The housing, mobility, and health needs of the elderly are diverse, but current products and services are generic, disconnected from context, difficult to access without specialized guidance, and do not anticipate changing life circumstances. We are creating a platform for delivering integrated, personalized solutions to help aging individuals remain healthy, autonomous, productive, and engaged. We are developing new ways to assess specific individual needs and create mass-customized solutions. We are also developing new systems and standards for construction that will enable the delivery of more responsive homes, products, and services; these standards will make possible cost-effective but sophisticated, interoperable building components and systems. For instance, daylighting controls will be coordinated with reconfigurable rooms and will accommodate glare sensitivity. These construction standards will enable industrial suppliers to easily upgrade and retrofit homes to better care for home occupants as their needs change over time.

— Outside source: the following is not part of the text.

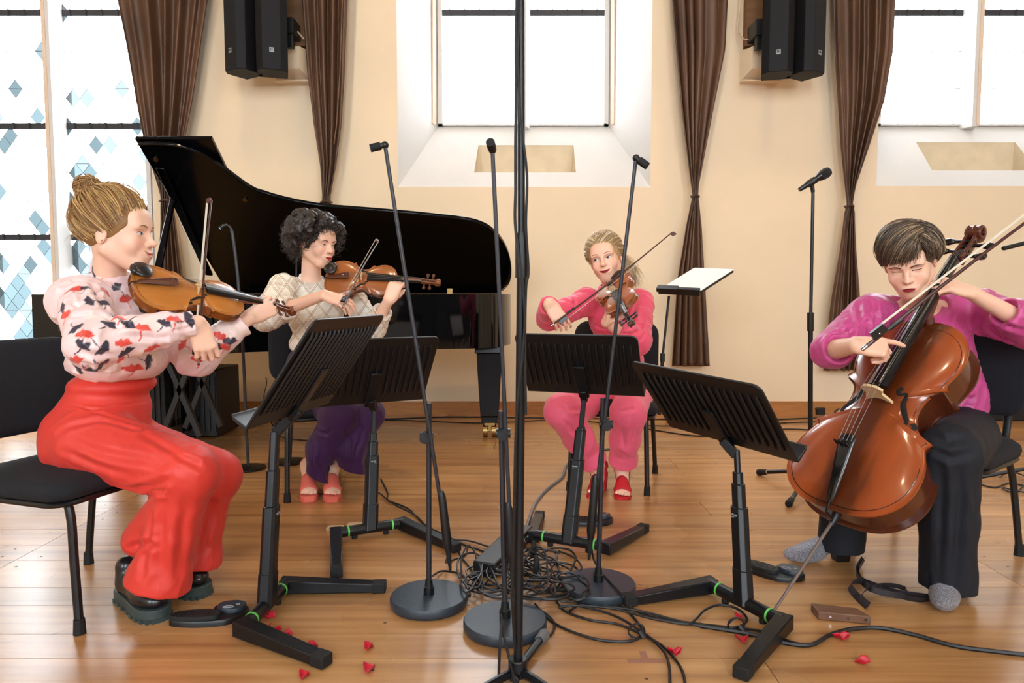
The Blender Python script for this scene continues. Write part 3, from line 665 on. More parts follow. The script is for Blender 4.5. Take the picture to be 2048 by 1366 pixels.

MITes (MIT environmental sensors) are low-cost, wireless devices for collecting data about human behavior and the state of the environment. Nine versions of MITes have now been developed, including MITes for people movement (3-axis accelerometers), object movement (2-axis accelerometers), temperature, light levels, indoor location, ultra-violet light exposure, heart rate, haptic output, and electrical current flow. MITes are being deployed to study human behavior in natural setting. We are also developing activity recognition algorithms using MITes data for health and energy applications. (a House_n Research Consortium Initiative funded by the National Science Foundation)

We are exploring the use of parametric design tools and CNC fabrication technology to enable lay people to navigate through a complex furniture and cabinetry design process for office and residential applications. We are also exploring the integration of sensors, lighting, and actuators into furniture to create objects that are responsive to human activity.

The PlaceLab was a highly instrumented, apartment-scale, shared research facility where new technologies and design concepts were tested and evaluated in the context of everyday living. It was used by researchers until 2008 to collect fine-grained human behavior and environmental data, and to systematically test and evaluate strategies and technologies for the home in a natural setting with volunteer occupants. BoxLab is a portable version with many of the data collection capabilities of PlaceLab. BoxLab can be deployed in any home or workplace. (A House_n Research Consortium project funded by the National Science Foundation.)

The mechanical components that make driving a vehicle possible (acceleration, braking, steering, springing) are located inside the space of the wheel, forming independent wheel robots and freeing the vehicular space of these components. Connected to the chassis are simple mechanical, power, and data connections, allowing for the wheel robots to plug in to a vehicle simply and quickly. A CPU in the vehicle provides the input necessary for driving according to the vehicle's dimensions or loading condition. The design of the wheel robots provides optimal contact patch placement, lower unsprung and rotational mass, omnidirectional steering, great space savings, and modularity, as the wheel robots can function appropriately on vehicles of different dimensions and weight. By "putting the whole car in the wheel," it is possible to separate production, service, and life-cycles of the mechanical components of the car from those of its architectural components. (Continuing the vision of William J. Mitchell.)